Held: The condition contained in sub-rule (3A) of rule 8 for payment of duty without utilizing the CENVAT credit till an assessee pays the outstanding amount including interest is declared unconstitutional. Therefore, the portion “without utilizing the CENVAT credit” of sub-rule (3A) of rule 8 of the Central Excise Rules, 2002, shall be rendered invalid.

Further prayer by petitioner:

The petitioner has prayed for setting aside the order dated 27.2.2009 passed by the adjudicating authority.

The High Court held that the same cannot be granted because –

+ Against the order of the adjudicating authority, the appeal was preferred after 173 days on expiry of the limitation and the Commissioner (A), therefore, could not have condoned the delay.

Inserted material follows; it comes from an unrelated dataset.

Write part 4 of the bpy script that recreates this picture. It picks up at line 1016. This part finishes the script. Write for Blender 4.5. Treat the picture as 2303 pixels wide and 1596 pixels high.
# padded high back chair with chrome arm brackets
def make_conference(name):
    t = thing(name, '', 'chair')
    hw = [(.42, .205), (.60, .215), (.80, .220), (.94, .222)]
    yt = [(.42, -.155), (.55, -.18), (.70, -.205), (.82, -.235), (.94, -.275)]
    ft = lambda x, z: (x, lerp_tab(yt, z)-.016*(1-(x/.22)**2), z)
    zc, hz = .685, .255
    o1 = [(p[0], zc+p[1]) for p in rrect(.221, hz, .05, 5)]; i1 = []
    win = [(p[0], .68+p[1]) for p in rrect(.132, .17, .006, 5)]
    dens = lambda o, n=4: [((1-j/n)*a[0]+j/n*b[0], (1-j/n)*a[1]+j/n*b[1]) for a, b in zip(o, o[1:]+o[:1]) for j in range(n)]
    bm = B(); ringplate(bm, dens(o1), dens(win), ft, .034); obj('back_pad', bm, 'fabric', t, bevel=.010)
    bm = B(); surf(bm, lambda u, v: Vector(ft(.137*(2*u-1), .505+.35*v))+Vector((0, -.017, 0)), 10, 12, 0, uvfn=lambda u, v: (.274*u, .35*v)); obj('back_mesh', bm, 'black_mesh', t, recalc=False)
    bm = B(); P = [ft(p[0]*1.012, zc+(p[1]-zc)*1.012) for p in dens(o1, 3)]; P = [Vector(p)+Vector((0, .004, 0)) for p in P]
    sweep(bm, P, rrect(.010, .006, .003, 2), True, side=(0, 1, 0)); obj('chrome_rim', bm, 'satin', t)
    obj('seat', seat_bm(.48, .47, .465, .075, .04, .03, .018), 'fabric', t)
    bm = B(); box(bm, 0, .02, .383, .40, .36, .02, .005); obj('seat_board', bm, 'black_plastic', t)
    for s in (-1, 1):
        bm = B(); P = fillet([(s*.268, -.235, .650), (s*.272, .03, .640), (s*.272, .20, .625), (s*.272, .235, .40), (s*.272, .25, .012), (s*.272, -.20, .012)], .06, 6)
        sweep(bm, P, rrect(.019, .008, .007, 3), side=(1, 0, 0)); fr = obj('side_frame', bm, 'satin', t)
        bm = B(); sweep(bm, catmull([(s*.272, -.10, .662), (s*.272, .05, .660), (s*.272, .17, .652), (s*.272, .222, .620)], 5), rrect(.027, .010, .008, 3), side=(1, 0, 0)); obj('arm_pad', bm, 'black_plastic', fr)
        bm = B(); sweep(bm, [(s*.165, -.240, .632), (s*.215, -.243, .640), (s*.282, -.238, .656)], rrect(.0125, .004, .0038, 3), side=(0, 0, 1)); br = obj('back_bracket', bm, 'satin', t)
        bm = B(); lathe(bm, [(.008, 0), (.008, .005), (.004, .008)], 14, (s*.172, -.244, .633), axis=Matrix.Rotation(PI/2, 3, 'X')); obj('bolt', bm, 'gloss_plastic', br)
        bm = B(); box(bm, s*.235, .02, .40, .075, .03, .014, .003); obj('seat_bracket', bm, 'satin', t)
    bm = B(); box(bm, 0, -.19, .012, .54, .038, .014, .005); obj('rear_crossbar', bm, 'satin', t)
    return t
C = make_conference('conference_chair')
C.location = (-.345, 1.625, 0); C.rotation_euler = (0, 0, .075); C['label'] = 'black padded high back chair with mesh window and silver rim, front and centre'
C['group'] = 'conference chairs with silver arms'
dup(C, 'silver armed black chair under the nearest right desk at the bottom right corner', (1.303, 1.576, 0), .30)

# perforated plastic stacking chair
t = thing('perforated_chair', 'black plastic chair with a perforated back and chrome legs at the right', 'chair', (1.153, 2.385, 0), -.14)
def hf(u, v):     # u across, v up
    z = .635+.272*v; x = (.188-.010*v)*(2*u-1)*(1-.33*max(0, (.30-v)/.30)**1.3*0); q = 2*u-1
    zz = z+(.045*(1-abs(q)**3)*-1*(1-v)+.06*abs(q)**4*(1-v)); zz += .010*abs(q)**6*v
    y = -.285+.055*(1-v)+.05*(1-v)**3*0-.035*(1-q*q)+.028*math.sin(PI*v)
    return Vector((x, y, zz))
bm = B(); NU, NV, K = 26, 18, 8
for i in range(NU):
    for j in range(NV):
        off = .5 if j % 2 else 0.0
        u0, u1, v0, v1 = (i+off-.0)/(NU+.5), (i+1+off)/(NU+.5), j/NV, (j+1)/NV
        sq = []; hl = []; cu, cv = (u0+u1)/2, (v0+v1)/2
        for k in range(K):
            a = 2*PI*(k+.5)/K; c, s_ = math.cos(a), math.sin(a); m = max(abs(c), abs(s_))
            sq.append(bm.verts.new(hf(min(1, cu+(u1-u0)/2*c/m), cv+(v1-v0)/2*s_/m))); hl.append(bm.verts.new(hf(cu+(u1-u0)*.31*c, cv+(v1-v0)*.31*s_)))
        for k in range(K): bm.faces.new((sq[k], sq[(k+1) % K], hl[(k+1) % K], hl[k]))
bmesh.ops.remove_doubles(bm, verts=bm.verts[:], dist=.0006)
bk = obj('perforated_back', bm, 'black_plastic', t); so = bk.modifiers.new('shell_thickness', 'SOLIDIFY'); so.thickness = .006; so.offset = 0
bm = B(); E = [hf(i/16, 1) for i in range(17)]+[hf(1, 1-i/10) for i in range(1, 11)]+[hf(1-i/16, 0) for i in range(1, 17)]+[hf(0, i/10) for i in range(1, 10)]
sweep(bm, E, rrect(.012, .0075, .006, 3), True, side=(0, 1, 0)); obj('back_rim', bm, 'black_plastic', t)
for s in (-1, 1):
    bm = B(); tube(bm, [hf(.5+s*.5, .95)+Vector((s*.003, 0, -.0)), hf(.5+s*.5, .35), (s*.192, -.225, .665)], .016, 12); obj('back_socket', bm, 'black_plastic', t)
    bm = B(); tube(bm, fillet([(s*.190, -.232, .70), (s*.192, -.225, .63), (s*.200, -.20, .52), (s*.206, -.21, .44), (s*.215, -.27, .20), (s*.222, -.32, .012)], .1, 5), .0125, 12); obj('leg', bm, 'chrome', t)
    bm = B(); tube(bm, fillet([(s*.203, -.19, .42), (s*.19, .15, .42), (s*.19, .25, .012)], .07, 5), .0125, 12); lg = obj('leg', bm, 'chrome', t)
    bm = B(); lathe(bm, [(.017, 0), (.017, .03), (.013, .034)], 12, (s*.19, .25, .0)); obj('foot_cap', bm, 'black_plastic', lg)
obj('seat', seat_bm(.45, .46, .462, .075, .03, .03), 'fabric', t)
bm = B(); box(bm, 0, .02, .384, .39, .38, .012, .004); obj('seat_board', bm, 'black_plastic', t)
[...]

+ Against such order of the Commissioner, the petitioner approached the Tribunal with further delay of three years; the Tribunal was not convinced about the grounds of delay and was also of the opinion that in any case,the Commissioner's order being legal, even if the delay was condoned, no relief could be granted to the petitioner.

+ If now we grant the relief as prayed for by the petitioner, we would be rendering the entire mechanism of appeal to the Commissioner and the further appeal to the Tribunal nugatory. Such statutory prescription cannot be rendered meaningless by entertaining the petitioner's challenge directly now before the High Court once when the petitioner failed in his attempt before the Commissioner and thereafter also before the Tribunal.

The petitioner's second prayer, therefore, is rejected.

The High Court added - This would, however, not have any effect on our declaration of invalidity of portion of sub-rule (3A)of rule 8 insofar as the petitioner's remaining pending proceedings at various stages are concerned.

The petition was disposed of accordingly.

At the request of the counsel for the department, the judgment was stayed till 15th January 2015.